Он вспомнил популярного в Одессе еще до революции футбольного судью Бейта, непримиримо относившегося к нарушителям правил.
И вдруг за безобидное касание мяча рукой судья назначил одиннадцатиметровый удар - высшую меру наказания в футболе.
- Казнь гольмана!! - воскликнул Юрий Карлович. Он пользовался устарелой терминологией, времен
Бейта, называя вратаря гольманом, защитника - беком, нападающих центральной тройки - полулевый, полуправый. Близсидящие зрители давно уже с интересом прислушивались к необычному посетителю. Остроумные экспромты "новичка" неоднократно вызывали дружный смех окружающих нас зрителей.
При затихших трибунах приговор приводился в исполнение. Накрапывал дождь, и по осеннему времени ему не предвиделось конца. Юрий Карлович сидел, ссутулившись, между нами. Мокрые, с сильной проседью волосы длинными путаными прядями спадали ему на лоб. Он сверлил взглядом "лобное место" меловое пятно в одиннадцати метрах от ворот.
Из глубины поля неторопливой трусцой к мячу приближался для нанесения удара "палач". В воротах, согнувшись в коленях и расставив широко руки, застыла "жертва".
Настало мгновение наивысшей футбольной кульминации. Исполнитель нанес удар. Одновременно трибуны исторгли громоподобное: "А-а-а!!" Произошло маленькое чудо: сильнейший удар, направленный в нижний угол ворот, вратарь в непостижимом броске парировал! Вместе со всеми Юрий Карлович восторженно аплодировал. Он не считал решение судьи о назначении штрафного справедливым и приветствовал торжество истины. Но драма, по его восприятию, происходившая на поле, еще не закончилась. Судья усмотрел нарушение вратарем правил, никем из зрителей не замеченное, и назначил повторение штрафного удара.
- Заговор!! - загремел Юрий Карлович на всю трибуну.
И, с силой опершись на меня и Рискинда руками, выжался с тесного места и со словами: "Я никогда не участвую в насилии!" - застегнул по привычке пальто на одну верхнюю пуговицу, отчего фалды расширились колоколом, и неторопливой походкой отправился к выходу.

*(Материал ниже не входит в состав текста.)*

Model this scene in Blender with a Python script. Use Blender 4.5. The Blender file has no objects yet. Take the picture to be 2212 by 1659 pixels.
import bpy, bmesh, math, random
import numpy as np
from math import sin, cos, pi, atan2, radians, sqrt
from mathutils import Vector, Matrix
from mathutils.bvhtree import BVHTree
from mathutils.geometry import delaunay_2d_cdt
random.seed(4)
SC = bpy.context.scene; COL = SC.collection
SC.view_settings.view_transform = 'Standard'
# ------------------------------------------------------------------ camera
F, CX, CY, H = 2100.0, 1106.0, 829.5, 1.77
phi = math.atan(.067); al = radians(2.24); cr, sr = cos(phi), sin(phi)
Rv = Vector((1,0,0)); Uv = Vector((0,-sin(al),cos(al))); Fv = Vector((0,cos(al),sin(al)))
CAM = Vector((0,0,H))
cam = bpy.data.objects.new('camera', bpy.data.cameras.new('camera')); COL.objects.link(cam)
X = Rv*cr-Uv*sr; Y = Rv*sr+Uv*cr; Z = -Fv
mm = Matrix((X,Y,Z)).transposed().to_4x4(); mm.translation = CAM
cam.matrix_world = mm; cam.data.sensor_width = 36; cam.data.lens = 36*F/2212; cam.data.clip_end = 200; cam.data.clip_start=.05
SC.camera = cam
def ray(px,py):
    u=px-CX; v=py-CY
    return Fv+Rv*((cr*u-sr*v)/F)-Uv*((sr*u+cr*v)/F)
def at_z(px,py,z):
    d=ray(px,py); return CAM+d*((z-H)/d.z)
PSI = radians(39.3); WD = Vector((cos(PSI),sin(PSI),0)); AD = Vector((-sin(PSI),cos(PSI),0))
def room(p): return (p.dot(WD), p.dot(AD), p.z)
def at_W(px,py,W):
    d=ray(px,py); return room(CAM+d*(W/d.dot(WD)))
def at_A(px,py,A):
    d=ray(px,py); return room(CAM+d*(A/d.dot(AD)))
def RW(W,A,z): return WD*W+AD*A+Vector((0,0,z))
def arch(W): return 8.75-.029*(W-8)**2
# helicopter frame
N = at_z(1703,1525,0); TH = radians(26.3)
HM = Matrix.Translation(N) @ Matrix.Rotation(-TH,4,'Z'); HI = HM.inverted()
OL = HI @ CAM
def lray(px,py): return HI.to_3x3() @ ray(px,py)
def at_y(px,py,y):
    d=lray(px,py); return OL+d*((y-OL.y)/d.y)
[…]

Кстати говоря, я никогда его не видел спешащим. Рискинд последовал за ним.
- Кто это, кто это был? - спрашивали меня соседи.
А когда я им назвал имя ушедшего, то мне стали с укоризной говорить:
- Ну как же вы его не задержали! Олеша!.. "Зависть"!.. "Три Толстяка"!..
Я про себя подумал: "Не задержали"! Надо знать, что такое Юрий Карлович Олеша во гневе". Я-то знал!
В последующем при встречах Юрий Карлович меня обычно спрашивал:
- Ну что? В вашем футболе есть какие-либо улучшения?
Мне было понятно, о чем идет речь. Его интересовала не сила игры наших футболистов, а культура их игры. К сожалению, и сегодня еще приходится быть свидетелем отдельных матчей, когда так и напрашивается на язык реплика Юрия Карловича: "Где бригадмил?"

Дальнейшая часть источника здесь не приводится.